The challenges of adding speech recognition to hand-held devices have as much to do with their size, restricted processing power and memory as with the complexities of modelling speech patterns and controlling background noise.

Sophisticated voice recognition systems capable of handling the variety of languages and accents are just becoming available on personal computers. It will take time before voice recognition can be shrunk to fit into the limited space of hand-held devices.

Yet necessity is driving innovation. Mobile phones and personal digital assistants (PDAs), are becoming smaller, feature-rich and converging with other technologies. Display screens are increasing in size as keyboards are diminishing, making voice control over phone functions more essential.

Many new mobile phones are equipped with simplified voice recognition in which one-word commands activate the dialling mechanism and connect calls to pre-recorded and pre-stored numbers. Advanced phones include voice commands to manage and direct incoming calls, record/play memos or as short cuts through menus. Adding more vocabulary to phone books and calendars, and accommodating sophisticated speech recognition, consumes a great deal of memory.

To contain costs and because there is no room to add a third processor on the circuit board, speech recognition must be integrated within the existing architecture of the device. This is becoming easier as more powerful digital signal processors (DSPs) are being developed.

"Batteries and chips are getting more efficient and using less power, making it possible to add more features," says Gordon Clyne, products manager for the enterprises group at Palm, the California-based hand-held manufacturer.

"Handset chips have become smaller - and size is now a question of design. It is possible to obtain 64Mbps [megabits per second] chips the size of a fingernail.

"New lithium polymer batteries are like sheets of paper and can be stacked to achieve the right size and moulded into any shape to fit around chips built. They can be layered to a thickness of 1mm and connected together for more wattage," he says.

Vocabularies

Incorporating automatic speech recognition is complicated because phones do not have fast internal access rates, so data moves too slowly between the processor memories. Speed and capacity problems can be reduced by using modern flash memory which can handle bigger vocabularies and enables more sophisticated speech controlled functions.

However, natural speech is too fast, complex, and power- and memory-hungry for today's mobile devices. "The art of making mobile phones is a careful balance between processing power, memory, power consumption and radio functions," says Pekka Isosomppi, communications manager at Nokia Mobile Phones.

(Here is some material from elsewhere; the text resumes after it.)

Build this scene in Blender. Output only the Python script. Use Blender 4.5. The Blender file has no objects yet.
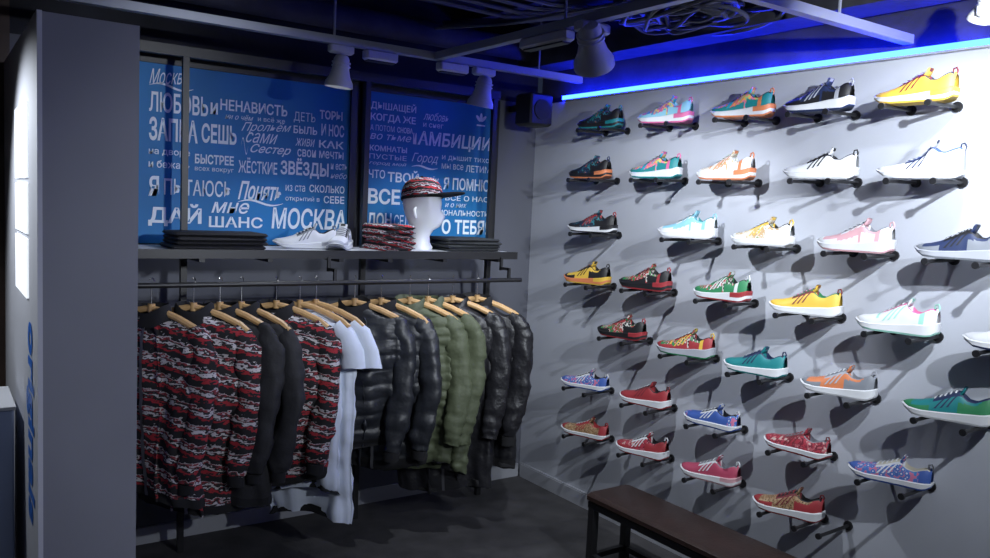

Since mobiles are used everywhere, the speech recogniser must be robust enough to eliminate the highly variable background noise which degrades voice signals. Techniques, such as spectral subtraction, filter and extract so-called stationary noise which is both constant and unvarying.

Unstable background noise includes other voices which are more difficult to filter, but phones must be able to respond only to the voice giving instructions.

Stefan Dobler, group manager for speech recognition at Ericsson, the Swedish telecoms equipment group, says noise is the most severe problem for mobile speech recognisers: "In the trade-off between noise capability and vocabulary size, noise wins. The most important criteria for voice recognition systems is that they must be very robust and able to function everywhere - in the noisiest situations.

"Speech can be modelled more accurately and more words added to vocabularies. Memory is increasing and it is possible to adapt the hardware architecture and re-write algorithms to solve the memory access problem."

In speaker-dependent systems, users train the device to associate a particular word command with a given function. The logic in the handset uses the principal of pattern matching, so that any word can be used. Speaker-dependent recognisers can therefore be installed in phones at manufacture and will work regardless of their ultimate destination and user language.

"Training phones is a huge barrier to use," suggests Dominic Strowbridge, director for developer support at Motorola. "Yet all voice recognition systems in mobiles now are cheap-and-cheerful speaker-dependent systems. They pose very few difficulties and simply need very little extra memory, making them easy to install."

Although more sophisticated voice recognition systems can reside in network servers, putting some functions in handsets gives local control and affects signal accuracy.

"The best way to capture and digitise voice is in the phone, rather than sending it to the network where voice patterns may be lost in transmission," explains Mark Frankel, director of product management at Qualcomm.

"Voice prints will be taken in the device and a digital print sent to the network. This will be important in next-generation applications where voice is used to navigate the web."

Developing intelligent software which works in real time and understands natural language is a few years away for mobile handsets although versions are appearing on network servers.

Laureen Cook, partner for mobile telecoms at KPMG, the consultancy, says 500m speech-enabled devices are expected to be in the world marketplace within the next five years which should equate to $1,000bn in speech recognition business by 2005.